Professional Athletes and Wearables

I haven’t thought about the privacy issues surrounding professional athletes and wearables.

Wearables present serious privacy issues for “Average Joe” consumers, who are entrusting tech companies to safely store and protect their biometric data. Imagine the stakes for a professional athlete, whose entire livelihood could be affected by a single biometric data point. To give one of many realistic hypotheticals: a basketball player has a terrible game, and the coach wonders if they showed up to the gym hungover. The coach has access to the player’s wearable data, and checks to see when they went to sleep, as well as what their heart rate looked like during the night. Should the player have been out partying before a game? No. Should the coach be able to surveil them? Definitely not.

It will not surprise you to learn that there’s an emergent gambling angle here: sports leagues would love to commercialize players’ biometric data, and sharp bettors would love access to data about, say, a hungover player. “We’re going to get to a spot where people are betting not just on the velocity of the puck that was shot by a player in the NHL playoffs, but on what the heart rate of a certain player is going to be running down the field,” said Helen “Nellie” Drew, the director of the University of Buffalo’s Center for the Advancement of Sport, and a professor of practice in sports law.

There are other practical considerations, too. What if wearable data reveals that a player isn’t as speedy as they were before, and a team uses that data against the player during contract negotiations? What if a wearable reveals a player is favoring their leg, or is at greater risk of injury? This information is potentially beneficial to a training staff and an athlete, so long as it’s disclosed and used in a responsible manner—­a critical, mostly unresolved caveat. “Aging and injured players are the most at-risk” of wearable data being used against them, said Michael LeRoy, who researches sports labor laws and AI, and is a professor at the University of Illinois’s School of Labor and Employment Relations.

The bit about gamblers is particularly scary.

I have often said that surveillance tech is generally deployed first against people with diminished rights: children, prisoners, military personnel, the mentally impaired. This is another early use case with different dynamics. The surveilled are wealthy and powerful, and—in many cases—unionized.

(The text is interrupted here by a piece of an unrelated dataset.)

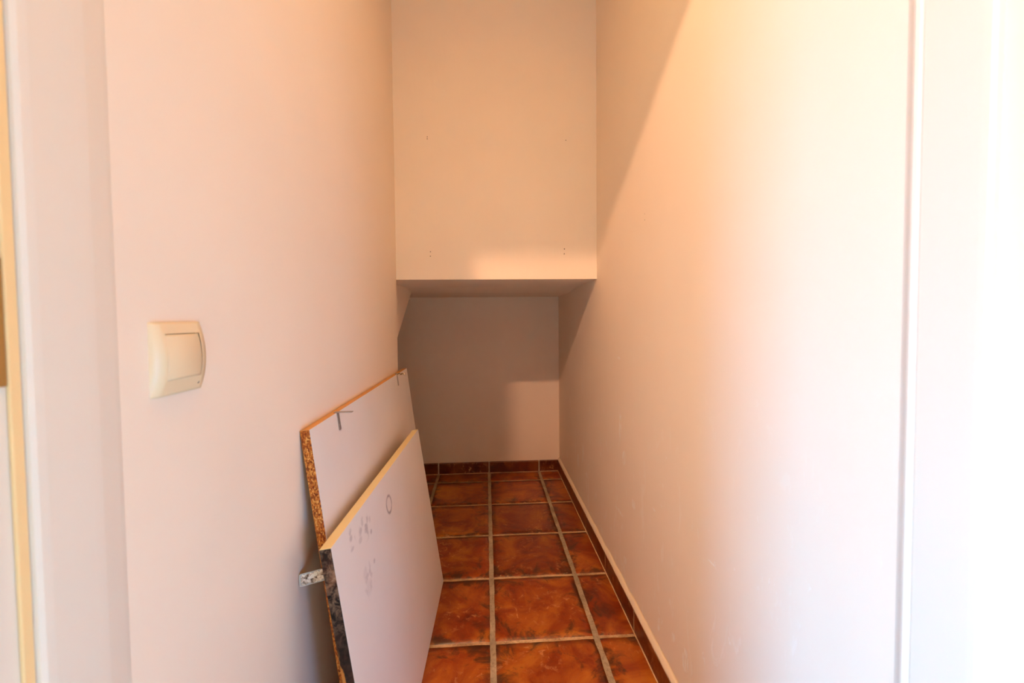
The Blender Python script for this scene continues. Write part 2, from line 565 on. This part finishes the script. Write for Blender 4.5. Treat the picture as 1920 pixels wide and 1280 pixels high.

Posted on June 22, 2026 at 7:02 AM2 Comments

Comments

Rontea June 22, 2026 9:16 AM

The WNBA’s new labor contract is a landmark victory for the players, but as Julie Cohen might observe, the shine comes with a shadow. The league now has a foothold in the most intimate corners of an athlete’s life: her heartbeat, her sleep, the quiet, vulnerable data points that make her human. On the surface, this is a story of triumph—better pay, better travel, better protection for mothers. But tucked into the fine print is a question that lingers like a cliffhanger: what price will be paid for progress if your body becomes the league’s property in all but name? Sometimes the story doesn’t end with the buzzer—it follows you home, pulsing in your wrist, whispering in the dark.

Dave June 22, 2026 9:23 AM

The problem with wearable is that it is 90% marketing fluff. Most of the metrics are not actionable in any way that is meaningful to a professional athlete. The most meaningful metrics are resting heart rate and HRV but these metrics are only useful longitudinally. A single reading over night tells one nothing; Tossed and turned in the night and the watched slipped two cm down the wrist and the RHR and HRV goes wonky. The claim that one can tell if an athlete was partying or drunk from their wearable is utter tosh. Too many false positives.

The average purchaser of a Garmin smartwatch walks slightly over 3000 steps a day. It’s a status symbol, not a health device. Same as shoes.

The part about gambling is as scary as the adage that a fool and his money are soon parted.